To demonstrate government-initiated citizen feedback mechanisms, Aida Maria A. Talavera, Director IV of the Commission on Audit (COA), the Supreme Audit Institution of the Philippines, presented the Citizens’ Desk with its back-end Public Information System (PIS). The COA receives complaints through the Citizen’s Desk portal of the COA Website, which are processed and managed by the PIS. Action is taken by the appropriate COA office and the results are reported back to the complaining citizen. In addition, the COA conducts regular Citizen Participatory Audit Dialogues where members of civil society, including development partners, dialogue with COA officials and auditors to identify possible audit topics, concerns or problems which the COA should address, how the proponent citizens can help the COA in either conducting the citizen participatory audit or in solving the problem, and the competencies and resources needed for such participation. Proponent citizens are deputized as citizen auditors and become part of the public audit process from planning, evidence gathering and analysis, reporting, and validating implementation of audit recommendations.

Similarly, Enkhbat Amarjargal, Advisor to the Auditor General of Mongolia, reported that the Mongolian National Audit Office (MNAO) uses citizen complaints, participatory planning meetings, and thematic workshops to obtain citizen feedback, which are then used in audit planning. Citizens also participate in the public audit process through their membership in the Chamber of Citizen Audit, an ad-hoc group composed of representatives of civil society and created by the MNAO. The Chamber gathers and analyzes data and submits its reports to the MNAO.

Each feedback mechanism is a work in progress and faces its own share of challenges. For Armenia, the challenges include the lack of willingness to cooperate on the part of citizens and the ability to sustain these mechanisms in the light of dwindling technical assistance from the Asian Development Bank. The COA faces the challenge of meeting all citizen expectations given its limited manpower resources.

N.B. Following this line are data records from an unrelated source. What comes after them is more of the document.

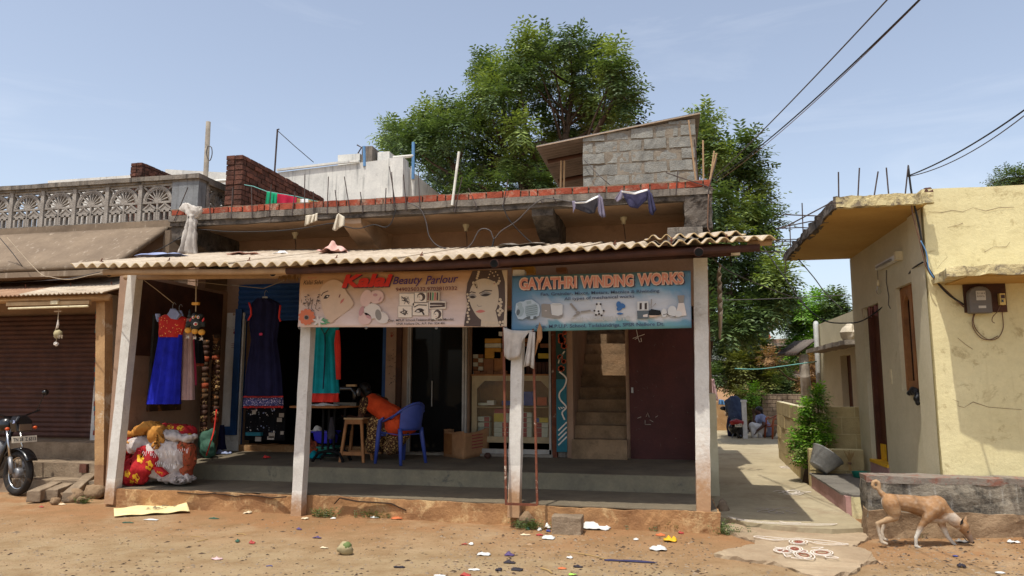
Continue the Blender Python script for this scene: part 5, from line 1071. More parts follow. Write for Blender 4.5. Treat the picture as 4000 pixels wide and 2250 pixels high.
# winding works board
B2Y = 8.1; K2 = B2Y-.016
bn2 = banner('shop_banner', 'blue green motor winding works flex banner with pictured machines', [(2000,1078),(2698,1056),(2701,1281),(1998,1296)], B2Y, 'banner_teal', at(2350,1290,B2Y))
for body, x0, y0, x1, y1, h in (('GAYATHRI',2029,1133,2252,1125,47),('WINDING',2268,1125,2474,1118,47),('WORKS',2490,1116,2670,1109,47)):
    word(bn2, body, x0+5, y0+4, x1+6, y1+4, h, h, K2, 'pr_shadow', .05, 0, 'lettering_shadow'); word(bn2, body, x0-2, y0+2, x1+2, y1+2, h+4, h+4, K2-.002, 'pr_peach', .07, 0, 'lettering_outline'); word(bn2, body, x0+2, y0-2, x1-2, y1-2, h-5, h-5, K2-.004, 'pr_salmon', .028)
for body, x0, y0, x1, y1, h in (('Fan, Grainder, Mixce, Motars, Macnica & Riwinding',2112,1159,2576,1145,16),('All types of mechanical works',2204,1177,2478,1166,16),('Opp. M.P.U.P. School, Tadakandriga, SPSR Nellore Dt.',2092,1287,2595,1276,18)):
    word(bn2, body, x0, y0, x1, y1, h, h, K2-.004, 'pr_slate', .016)
word(bn2, 'Cell : 9440801810', 2229, 1257, 2460, 1251, 19, 19, K2-.002, 'pr_faded', .015)
def art(nm, fn, m, k=.001, parent=None): b = MB(); fn(b, K2-k); return b.build(nm, m, parent or bn2)
a = art('printed_motor', lambda b, Y: poly(b, [(2012,1220),(2016,1186),(2030,1178),(2046,1178),(2054,1172),(2078,1170),(2092,1180),(2106,1190),(2110,1212),(2104,1234),(2090,1240),(2086,1246),(2064,1246),(2060,1236),(2042,1248),(2024,1246)], Y), 'pr_halo')
art('motor_body', lambda b, Y: poly(b, [(2052,1196),(2092,1186),(2102,1200),(2100,1230),(2058,1238),(2050,1220)], Y), 'pr_steel', .003, a); art('motor_end', lambda b, Y: disc(b, 2032, 1216, 15, 22, Y, .2), 'pr_steel', .003, a); art('motor_port', lambda b, Y: disc(b, 2024, 1220, 7, 12, Y, .2), 'pr_steeldark', .005, a); art('motor_flange', lambda b, Y: disc(b, 2030, 1190, 11, 9, Y), 'pr_steel', .004, a); art('motor_box', lambda b, Y: poly(b, [(2056,1178),(2074,1174),(2076,1186),(2058,1190)], Y), 'pr_steel', .004, a)
for k in range(5): art('motor_fin', lambda b, Y: ln(b, [(2056,1200+k*8),(2098,1193+k*8)], 1.6, Y), 'pr_steeldark', .005, a)
for x in (2066, 2090): art('motor_foot', lambda b, Y: poly(b, [(x-6,1236),(x+5,1234),(x+6,1245),(x-7,1246)], Y), 'pr_steeldark', .004, a)
a = art('printed_grinder', lambda b, Y: poly(b, [(2114,1190),(2122,1186),(2150,1188),(2152,1224),(2190,1226),(2200,1222),(2198,1236),(2186,1244),(2164,1244),(2116,1236)], Y), 'pr_grey'); art('grinder_drum', lambda b, Y: poly(b, [(2150,1190),(2160,1184),(2188,1184),(2198,1190),(2197,1228),(2180,1234),(2156,1230)], Y), 'pr_pale', .003, a); art('grinder_rim', lambda b, Y: lens(b, 2174, 1190, 24, 5, Y), 'pr_faded', .005, a); art('grinder_switch', lambda b, Y: ln(b, [(2128,1214),(2136,1214)], 2.5, Y), 'pr_white', .004, a)
a = art('printed_ceiling_fan', lambda b, Y: disc(b, 2258, 1221, 9, 6, Y), 'pr_grey', .003)
for p_ in ([(2224,1187),(2232,1183),(2256,1212),(2250,1216)], [(2268,1215),(2306,1210),(2309,1216),(2268,1221)], [(2252,1224),(2262,1228),(2244,1237),(2236,1236)]): art('fan_blade', lambda b, Y: poly(b, p_, Y), 'pr_grey', .002, a)
a = art('printed_mixer', lambda b, Y: poly(b, [(2332,1180),(2345,1180),(2350,1206),(2358,1214),(2352,1228),(2326,1228),(2320,1214),(2328,1206)], Y), 'pr_pale')
for x, y in ((2322,1214),(2358,1214),(2331,1188),(2346,1188),(2328,1230),(2340,1226),(2350,1232),(2338,1216)): art('mixer_part', lambda b, Y: disc(b, x, y, 4, 4, Y), 'pr_dark', .003, a)
a = art('printed_table_fan', lambda b, Y: disc(b, 2422, 1198, 4, 4, Y), 'pr_blue', .004)
for an in (-2.2, -.2, 1.8): art('fan_blade', lambda b, Y: disc(b, 2422+math.cos(an)*10, 1196+math.sin(an)*9, 12, 9, Y, an+.8), 'pr_blue', .002+.0003*an, a)
art('fan_base', lambda b, Y: lens(b, 2422, 1226, 14, 5, Y), 'pr_blue', .002, a)
a = art('printed_wet_grinder', lambda b, Y: poly(b, [(2488,1214),(2534,1214),(2534,1244),(2490,1246)], Y), 'pr_steeldark'); art('grinder_drum', lambda b, Y: poly(b, [(2490,1178),(2532,1176),(2534,1212),(2490,1213)], Y), 'pr_pale', .002, a)
for x in (2498, 2518): art('drum_shadow', lambda b, Y: poly(b, [(x,1184),(x+9,1183),(x+9,1208),(x,1209)], Y), 'pr_dark', .004, a)
art('grinder_arm', lambda b, Y: ln(b, [(2545,1168),(2543,1206),(2562,1184)], 3, Y), 'pr_grey', .003, a); art('grinder_plate', lambda b, Y: poly(b, [(2512,1230),(2530,1226),(2530,1238),(2512,1238)], Y), 'pr_white', .003, a)
art('torn_black_patch', lambda b, Y: poly(b, [(2534,1214),(2544,1207),(2562,1210),(2580,1213),(2583,1228),(2572,1232),(2534,1231)], Y), 'pr_black', .006); art('printed_stone', lambda b, Y: poly(b, [(2534,1232),(2580,1232),(2558,1238),(2540,1240)], Y), 'pr_peach', .003)
for x, y, rx, ry in ((2594,1222,11,18),(2626,1216,18,22),(2650,1226,14,12)): art('printed_jar', lambda b, Y: disc(b, x, y, rx, ry, Y), 'pr_pale', .002+.0002*rx)
a = art('printed_blender', lambda b, Y: poly(b, [(2650,1184),(2672,1183),(2682,1232),(2638,1238)], Y), 'pr_white', .003); art('blender_jar', lambda b, Y: poly(b, [(2646,1154),(2674,1153),(2670,1182),(2652,1183)], Y), 'pr_grey', .003, a); art('blender_cord', lambda b, Y: ln(b, [(2590,1230),(2604,1226),(2614,1232),(2640,1238)], 2, Y), 'pr_dark', .006, a)
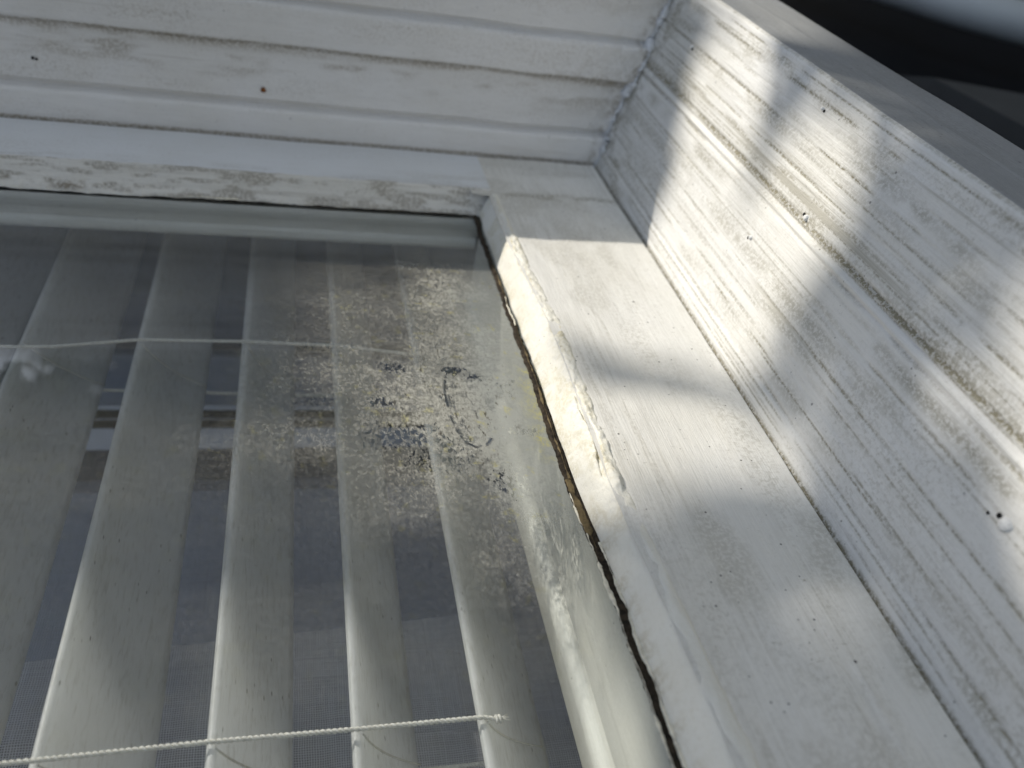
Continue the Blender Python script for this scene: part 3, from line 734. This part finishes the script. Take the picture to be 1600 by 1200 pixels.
# ------------------------------------------------------------------ leafy branch overhead: its leaves shade the window
LIT = [
 [(147, 306, 75), (153, 271, 92), (150, 254, 82), (147, 243, 69), (143, 234, 55), (139, 229, 39), (135, 229, 22), (132, 268, 9), (136, 269, 27), (141, 283, 47), (144, 298, 61)],
 [(146, 228, 68), (151, 204, 86), (148, 188, 75), (145, 183, 64), (142, 185, 48), (137, 182, 30), (133, 180, 16), (133, 193, 14), (134, 229, 19), (140, 226, 42), (143, 225, 55)],
 [(132, 276, 9), (135, 231, 21), (134, 183, 18), (132, 183, 10), (131, 229, 6)],
 [(151, 128, 87), (150, 130, 84), (149, 124, 78), (147, 116, 70), (145, 107, 61), (142, 94, 51), (140, 84, 46), (139, 73, 41), (139, 62, 38), (141, 60, 46), (150, 105, 84)],
 [(70, 300, 10), (133, 300, 10), (135, 223, 10), (137, 193, 10), (115, 189, 10), (99, 192, 10), (86, 205, 10), (79, 209, 10), (78, 197, 10), (77, 152, 10), (77, 141, 10), (70, 132, 10), (67, 132, 10), (60, 300, 10)],
 [(8, 290, 0), (70, 290, 0), (72, 266, 0), (73, 177, 0), (68, 143, 0), (58, 113, 0), (54, 73, 0), (40, 76, 0), (38, 130, 0), (20, 160, 0), (6, 203, 0)],
 [(78, 178, 10), (96, 172, 10), (129, 168, 10), (133, 140, 10), (102, 139, 10), (79, 146, 10)],
 [(-400, 150, 0), (-200, 200, 0), (-60, 176, 0), (30, 168, 0), (66, 150, 0), (58, 116, 0), (54, 73, 0), (50, -20, 0), (40, -200, 0), (-400, -200, 0)],
 [(161, 345, 90), (200, 366, 90), (185, 276, 90), (151, 262, 90), (152, 307, 90)]]
HALF = [[(150, 254, 82), (147, 243, 69), (143, 234, 55), (139, 229, 39), (135, 229, 22), (134, 229, 19), (140, 226, 42), (143, 225, 55), (146, 228, 68), (149, 235, 80)],
        [(133, 180, 16), (137, 153, 32), (132, 130, 10), (131, 176, 10)],
        [(-30, 250, 0), (8, 290, 0), (6, 203, 0), (20, 160, 0), (-10, 170, 0)]]
E1 = np.cross(S, [0, 0, 1.0]); E1 /= np.linalg.norm(E1); E2 = np.cross(S, E1)
def ab(p): p = np.asarray(p, float); return p@E1, p@E2
RES = 1.5; A0, A1, B0, B1 = -520, 520, -620, 520
ax_ = np.arange(A0, A1, RES); bx_ = np.arange(B0, B1, RES); AA, BB = np.meshgrid(ax_, bx_, indexing='ij')
def inpoly(poly):
    pa, pb = ab(poly); ins = np.zeros(AA.shape, bool); n = len(pa)
    for i in range(n):
        j = (i+1) % n
        c = ((pb[i] > BB) != (pb[j] > BB)) & (AA < (pa[j]-pa[i])*(BB-pb[i])/(pb[j]-pb[i]+1e-9)+pa[i])
        ins ^= c
    return ins
lit = np.zeros(AA.shape, bool)
for p in LIT: lit |= inpoly(p)
half = np.zeros(AA.shape, bool)
for p in HALF: half |= inpoly(p)
half &= ~lit
blk = half & (fbm(AA/11, BB/11, 401, 3) > .68)
# the part of the window that needs shade
corners = np.array([(u, v, w) for u in (-420, 330) for v in (-260, 430) for w in (-60, 110)])
ca, cb = ab(corners)
need = ~lit & ~blk
forb = lit | blk
cover = np.zeros(AA.shape, bool)
Lp, Lf = [], []
lrng = random.Random(11)
def leaf_try(ca_, cb_, size):
    ang = lrng.uniform(0, math.pi*2); d = lrng.uniform(1100, 2200)
    # outline in the sun's plane (foreshortened by tilt)
    asp = lrng.uniform(.42, .62); til = lrng.uniform(-.5, .5)
    ts = [(-.5, 0), (-.25, .42), (.1, .48), (.35, .28), (.5, 0), (.35, -.28), (.1, -.48), (-.25, -.42)]
    q = []
    for x, y in ts:
        x *= size; y *= size*asp
        q.append((ca_+x*math.cos(ang)-y*math.sin(ang), cb_+x*math.sin(ang)+y*math.cos(ang), x*til+abs(y)*.35))
    for a, b, _ in q+[(ca_, cb_, 0)]+[((a+ca_)/2, (b+cb_)/2, 0) for a, b, _ in q]:
        i = int((a-A0)/RES); j = int((b-B0)/RES)
        if i < 0 or j < 0 or i >= AA.shape[0] or j >= AA.shape[1]: continue
        if forb[i, j]: return False
    n = len(Lp)
    c3 = E1*ca_+E2*cb_+S*d
    Lp.append(tuple(c3))
    for a, b, z in q: Lp.append(tuple(E1*a+E2*b+S*(d+z)))
    for k in range(8): Lf.append((n, n+1+k, n+1+(k+1) % 8))
    r = size*.28
    i0 = int((ca_-r-A0)/RES); i1 = int((ca_+r-A0)/RES)+1; j0 = int((cb_-r-B0)/RES); j1 = int((cb_+r-B0)/RES)+1
    cover[max(i0, 0):i1, max(j0, 0):j1] = True
    return True
amin, amax, bmin, bmax = ca.min(), ca.max(), cb.min(), cb.max()
near = (AA > amin) & (AA < amax) & (BB > bmin) & (BB < bmax)
for size, tries in ((95, 900), (60, 1500), (36, 2500), (22, 3500), (13, 4500), (8, 3000), (48, 1500), (30, 2500), (20, 2500)):
    todo = np.argwhere(need & ~cover & near)
    if len(todo) == 0: break
    pick = [todo[lrng.randrange(len(todo))] for _ in range(tries)]
    for i, j in pick:
        if cover[i, j] and lrng.random() < .85: continue
        leaf_try(ax_[i], bx_[j], size*lrng.uniform(.8, 1.2))
def leaf_mat(name, c0, c1):
    s = N(name); n = s.noise(s.map((9, 9, 9)), 3)
    c = s.mix(s.ramp(n, .35, .65), c0, c1)
    d = s.n('ShaderNodeBsdfPrincipled'); s.set(d, 'Base Color', c); d.inputs['Roughness'].default_value = .5
    tl = s.n('ShaderNodeBsdfTranslucent'); s.set(tl, 0, c)
    m1 = s.n('ShaderNodeMixShader'); m1.inputs[0].default_value = .25; s.t.links.new(d.outputs[0], m1.inputs[1]); s.t.links.new(tl.outputs[0], m1.inputs[2])
    return s.done(m1.outputs[0])
M_leaf = leaf_mat('leaf', (.035, .07, .02), (.08, .13, .03))
M_bark = simple('bark', (.11, .085, .06), .9, .4, 40, .002)
cen = np.array([0, 0, 0])+S*1000+E1*((amin+amax)/2)+E2*((bmin+bmax)/2)
branch = tag(empty('tree_branch', 0, 0, 0), 'leafy tree branch overhead that throws the dappled shade across the sill', 'branch')
raw('leaves', Lp, Lf, M_leaf, branch)
tw = []
free = np.argwhere(~forb & near)
for k in range(140):
    i, j = free[lrng.randrange(len(free))]
    a0, b0 = ax_[i], bx_[j]; ang = lrng.uniform(0, 6.28); Ln = lrng.uniform(40, 160)
    pts_ = [(a0+math.cos(ang+.3*t)*Ln*t, b0+math.sin(ang+.3*t)*Ln*t) for t in np.linspace(0, 1, 9)]
    ok = all(0 <= int((a-A0)/RES) < AA.shape[0] and 0 <= int((b-B0)/RES) < AA.shape[1] and not forb[int((a-A0)/RES), int((b-B0)/RES)] for a, b in pts_)
    if not ok: continue
    d = lrng.uniform(800, 1300)
    tw.append(tube([E1*a+E2*b+S*(d+30*t) for t, (a, b) in enumerate(pts_)], np.linspace(3.0, 1.0, 9), 6))
p_, f_ = join(tw); raw('twigs', p_, f_, M_bark, branch, True)

# ------------------------------------------------------------------ garden hedge and tree, seen only as a reflection in the glass
hr = np.random.default_rng(5)
hp, hf = [], []
n = 22000
v = hr.uniform(1500, 11000, n); w = 3600+hr.uniform(-500, 500, n)+(v-3000)*.10
topu = -3000-500*vn(v/900, v*0, 5)
u = 1100+(topu-1100)*hr.random(n)
gap = ss(4500, 4900, v)*ss(7600, 6900, v)*ss(-1600, -1850, u)
keep = hr.random(n) > gap*.88
u, v, w = u[keep], v[keep], w[keep]
for a, b, c in zip(u, v, w):
    s_ = hr.uniform(60, 125)*(.7 if (4300 < b < 7600 and a < -1400) else (1.9 if b < 4300 else 1.3)); r1 = hr.normal(size=3); r1 /= np.linalg.norm(r1); r2 = np.cross(r1, hr.normal(size=3)); r2 /= np.linalg.norm(r2)
    c0 = np.array([a, b, c]); k = len(hp)
    hp += [c0-r1*s_, c0+r2*s_*.5, c0+r1*s_, c0-r2*s_*.5]; hf.append((k, k+1, k+2, k+3))
hedge = tag(empty('garden_hedge', 0, 0, 0), 'tall dark green garden hedge mirrored dimly in the window glass', 'hedge')
raw('foliage', hp, hf, leaf_mat('hedge_leaf', (.035, .055, .018), (.13, .15, .04)), hedge)
M_yel = leaf_mat('yellow_leaf', (.50, .46, .04), (.70, .62, .08))  # yellowish leaf clusters added as bright touches in the glass reflection
for (a0, b0, r0) in ((-1350, 5450, 150), (-1480, 6050, 120), (-1650, 5150, 110), (-1180, 6000, 100)):
    yp, yf = [], []
    for q in range(90):
        r1 = hr.normal(size=3); r1 /= np.linalg.norm(r1); r2 = np.cross(r1, hr.normal(size=3)); r2 /= np.linalg.norm(r2)
        c0 = np.array([a0+hr.normal()*r0*.5, b0+hr.normal()*r0*.5, 3250+(b0-3000)*.1+hr.uniform(-80, 80)]); k = len(yp)
        yp += [c0-r1*55, c0+r2*28, c0+r1*55, c0-r2*28]; yf.append((k, k+1, k+2, k+3))
    raw('yellow_leaf_cluster', yp, yf, M_yel, hedge)
tr_ = [tube([(1100, vv_, 3700+(vv_-3000)*.1), (-400, vv_+60, 3700+(vv_-3000)*.1), (-1500, vv_-80, 3750+(vv_-3000)*.1)], [70, 50, 20], 8) for vv_ in range(1900, 10500, 1300)]
p_, f_ = join(tr_); raw('trunks', p_, f_, M_bark, hedge, True)

# ------------------------------------------------------------------ things below the sill, out of focus
M_pipe = simple('pale_plastic', (.50, .53, .53), .5, .06, 15)
path = [(430, 900, 30), (455, 780, 36), (490, 690, 40), (520, 640, 40), (560, 605, 40), (620, 570, 40), (700, 540, 38)]
t0 = np.linspace(0, 6, 7); t1 = np.linspace(0, 6, 60)
path = np.stack([np.interp(t1, t0, [q[k] for q in path]) for k in range(3)], 1)
for _ in range(6): path[1:-1] = (path[:-2]+path[1:-1]*2+path[2:])/4
p_, f_ = tube(path+np.array([45, 45, 0]), 17, 16)
hose = tag(empty('garden_hose', 0, 0, 0), 'pale grey plastic hose curving below the sill, blurred, in the top right', 'hose')
raw('hose_tube', p_, f_, M_pipe, hose, True)
bp = [(372, 560, 6), (366, 440, 40), (374, 340, 40), (470, 330, 36), (455, 440, 36), (420, 560, 2)]
bd = [(a, b, c) for a, b, c in bp]+[(a, b, c-12) for a, b, c in bp]
bf = [(0, 1, 4, 5), (1, 2, 3, 4), (11, 10, 7, 6), (10, 9, 8, 7), (0, 6, 7, 1), (1, 7, 8, 2), (2, 8, 9, 3), (3, 9, 10, 4), (4, 10, 11, 5), (5, 11, 6, 0)]
flash = tag(empty('metal_flashing', 0, 0, 0), 'folded dull grey metal strip with a straight edge against the near-black cladding', 'flashing')
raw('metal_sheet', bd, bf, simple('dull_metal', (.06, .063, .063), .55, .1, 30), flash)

# ------------------------------------------------------------------ ground
def ground_mat():
    s = N('paving')
    n = s.noise(s.map((3, 40, 3)), 5, .6)
    c = s.mix(n, (.17, .16, .145), (.26, .25, .23))
    return s.done(s.bsdf(c, .75, s.bump(n, .002), .15))
g = raw('ground', [(1150, -60000, -1000), (1150, 60000, -1000), (1150, 60000, 90000), (1150, -60000, 90000)], [(0, 3, 2, 1)], ground_mat())
tag(g, kind='structure')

The MNAO faces the challenges of costs – including costs of time, money, and potentially political costs of a loss in credibility if the engagement is poorly handled, of complexity – discerning which information sharing or participatory practices are suited to the scale of a problem and the technicalities involved, and of representativeness – involving a “mini-public” that mirrors the broader society and adequately considers the interests of those with most at stake.

Public feedback to address these challenges would go a long way towards enhancing and sustaining these mechanisms.